28.9.10

Landrieu efforts low on substance, high on propaganda

While the uninformed and partisan breathlessly cooed over Pres. Barack Obama’s signing of legislation pushed by and an initiative taken by Sen. Mary Landrieu, in reality they got all worked up over propaganda exercises with no substantive benefit to the country or to Louisiana.

The ceremony involved the Small Jobs Business Act, which will end up creating jobs – but only in government. As has been reviewed in this space, the new law creates small business incentives that few of them can access and which last almost no time, in exchange for giving government greater control over lending to small business that will end up lowering lending standards and raising default rates paid for by taxpayers.

As Republicans pointed out, if Democrats Obama and Landrieu really meant to help small business, they would support preventing tax increases on almost half of all small business profit set to trigger at the end of the year. Instead, Landrieu, despite being chairwoman of the Senate Small Business and Entrepreneurship Committee, has expressed opposition to this and with the rest of Congress plans to hightail it out of town soon without making any effort to stop the tax increase from going into effect. After all, as Democrats have choked off any meaningful economic recovery with promises of greater debts, taxation, and regulation in the future, what’s a few more casualties among small business to them generally, or to Landrieu specifically?

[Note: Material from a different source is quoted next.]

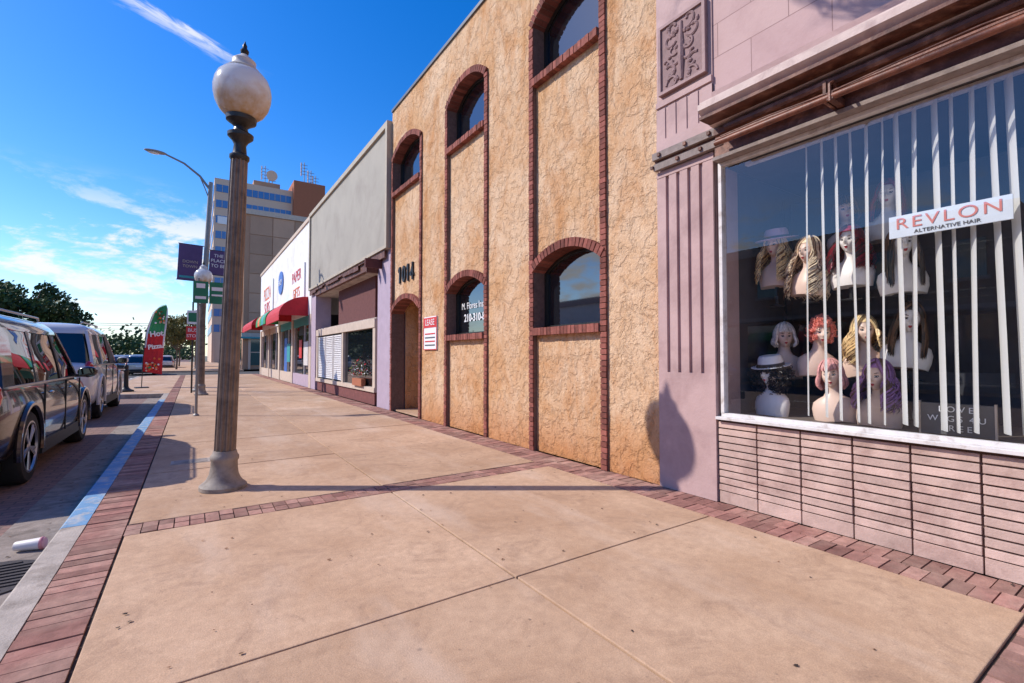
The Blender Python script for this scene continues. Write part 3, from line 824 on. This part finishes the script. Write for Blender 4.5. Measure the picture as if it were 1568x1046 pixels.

Perhaps Congress will convene before its end after Democrats take a beating in midterm elections with a growing probability that they will control neither chamber of the next Congress and actually deal with the looming tax hike. But time already will have run out on them concerning the budget, which by law they should have completed by Oct. 1. Instead, it looks like a punt by the Democrat leadership on this as well, fearing to reveal a budget that produces more recessionary economic performance in exchange for empowering government.

Which makes Landrieu’s refusing to allow the nomination of a new head to the Office of Management and Budget, vacant after the abrupt departure of its former head who was one of the architects of the economic slowdown, until the Obama Administration moratorium on deepwater oil drilling in the Gulf of Mexico is lifted nothing more than a publicity stunt. There’s no expediency required on this matter so long as Democrats dawdle on the budget as a whole.

Further, it’s an empty threat. By taking this recess instead of working on the budget and eliminating the tax hike, this invites Obama to make a recess appointment that would allow his nominee to stay on the job until the end of next year (if he even lasts that long, given the downward trajectory of the Obama Administration). Obama shows no signs of wavering from his meritless, ideologically-driven path to suppress drilling so if the matter is important to him, he’ll just bypass the Senate.

So, properly understood, Landrieu’s efforts to pass useless, if not actually harmful, legislation while ignoring the real problem of the upcoming tax hike, and in making a symbolic gesture that will change nothing in the actual production of an on-time and sensible budget or in removing job-killing moratorium, are short on substance and long on propaganda.